Bosse was ranked 277 of 278 players in 2006-07 statistics, pointless in 27 games. But he did serve 253 penalty minutes, a portion of the 927 minutes he's earned through his 129 career LNAH games (two goals, four assists).
No athlete in tonight's show has come to Montreal from farther afield than Kaufman, word of her four impressive victories, all by knockout or technical knockout, having reached TKO head Stephane Patry.
Early Wednesday morning, the friendly, hard-bodied stick of dynamite settled into a chair in her Montreal hotel lobby beside her coach, Adam Zugec, and considered not only her task tonight, but her responsibility.
"The guys can get away with a little more," Kaufman said. "If they come in and don't put on a great show, there will be guys fighting after them.
"But when a promoter brings in an attraction, two women, for the first time, and they don't put on a show that excites the crowd, he won't have an incentive to bring us back." "Women have more to prove. Here, it's neat being a first. It makes it more memorable, especially if you have a really great fight and can pull off a win." Mixed martial arts, a highly athletic blend of jiu-jitsu, judo, karate, wrestling, boxing, kickboxing and other combat disciplines, is gaining mainstream acceptance as it flourishes, distancing itself from its freak-show marketing of a decade ago.

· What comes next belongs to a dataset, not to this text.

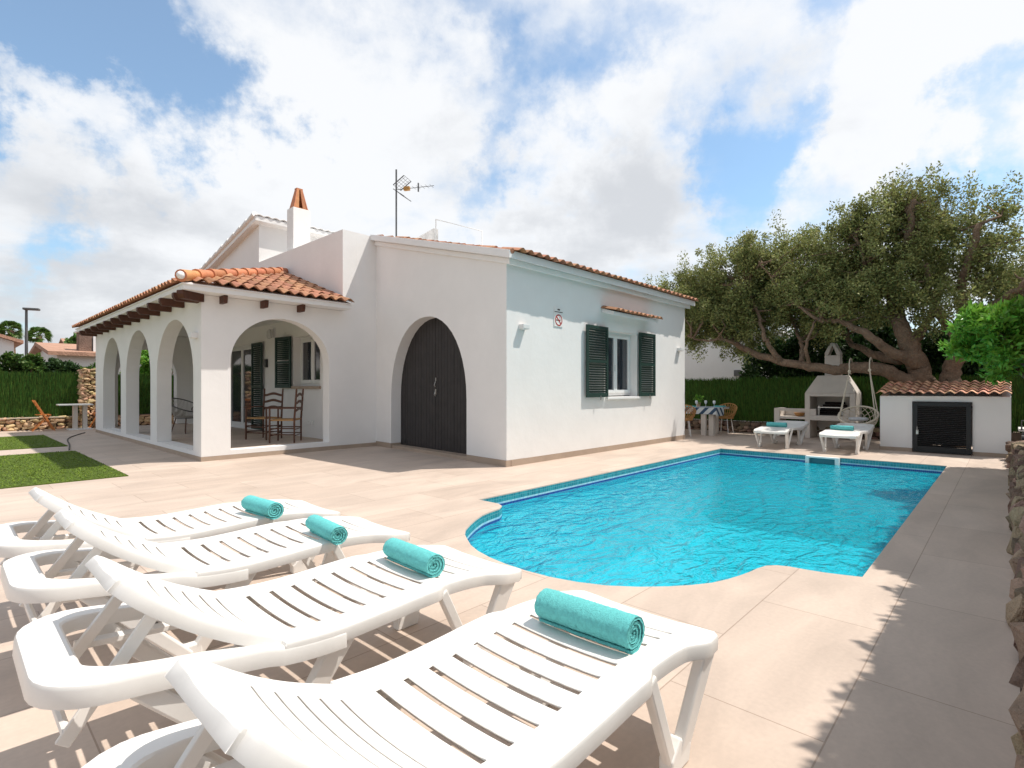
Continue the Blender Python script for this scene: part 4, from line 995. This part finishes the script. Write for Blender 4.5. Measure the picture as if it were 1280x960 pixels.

As it does, female athletes are discovering its appeal.
Kaufman is viewed as one of Canada's finest talents at the unofficial 135-pound (61-kg) weight class. It's for her perfect record and energetic, crowd-pleasing style that Patry has flown her cross-country for TKO's first women's bout.
Eighteen years of ballet, jazz, tap and hip-hop dance have provided Kaufman with world-class aerobic conditioning. She can almost effortlessly endure the usual three rounds of five minutes in a women's match, though she hasn't yet had to go the distance.
"Sarah's cardio is incredible," said her coach, Adam Zugec, into whose Victoria school Kaufman wandered almost five years ago to take up kickboxing. "She's not worried about getting tired or gassed out." Kaufman never considered fighting until her first "horrible" efforts at kickboxing grew to become an obsession.
"Even if I'm so bad at something, I'll keep working at it and force myself to get better," she said. "I ask the ridiculous little questions until Adam wants to rip my head off and won't answer me any more. But I think that makes me better. I'm a perfectionist and want to improve everything." She was driven academically, a lover of math and the sciences.
"I was really a big nerd," she said, "and I don't know that anything has really changed." And as much as she adored dancing, Kaufman discovered another passion: "I like hitting stuff," she said, laughing.
"In dance, you do recitals," Zugec said. "She asked: 'So what do I do with all this training?' " Kaufman won a few amateur fights, and last June 3 in Vancouver, she turned pro against the seasoned Liz Posener, Zugec bowing to his student's wishes "because Sarah wants to fight all the time - and she begged me." Zugec was so nervous pre-fight that Kaufman was massaging his shoulders in the dressing room; she is so calm and well-conditioned, Kaufman has recorded the lowest pre-fight heart rate of any competitor, male or female.
His protege knocked out Posener a minute into the third round to win her professional debut, also earning the fighter-of-the-night award and a standing ovation. She recalls a good fight "that went back and forth and up and down," and that her hair came undone and tumbled around her shoulders.
The hatred that the uninformed believe fighters have for each other? Kaufman stays at her new friend Posener's home when she's in Vancouver.
She is eager to watch her sport evolve, and expects to be part of it as long as she's healthy and motivated. Kaufman looked forward to meeting Letourneau at yesterday's weigh-in, saying, "Hopefully, she's a nice girl.
"You put your heart and soul into your training and fighting and at the end of the day, it's not about the other person, but about pushing yourself as far as you can. You can't ever be better than your best." TKO 29: Repercussion tonight at the Bell Centre, 7:30 p.m.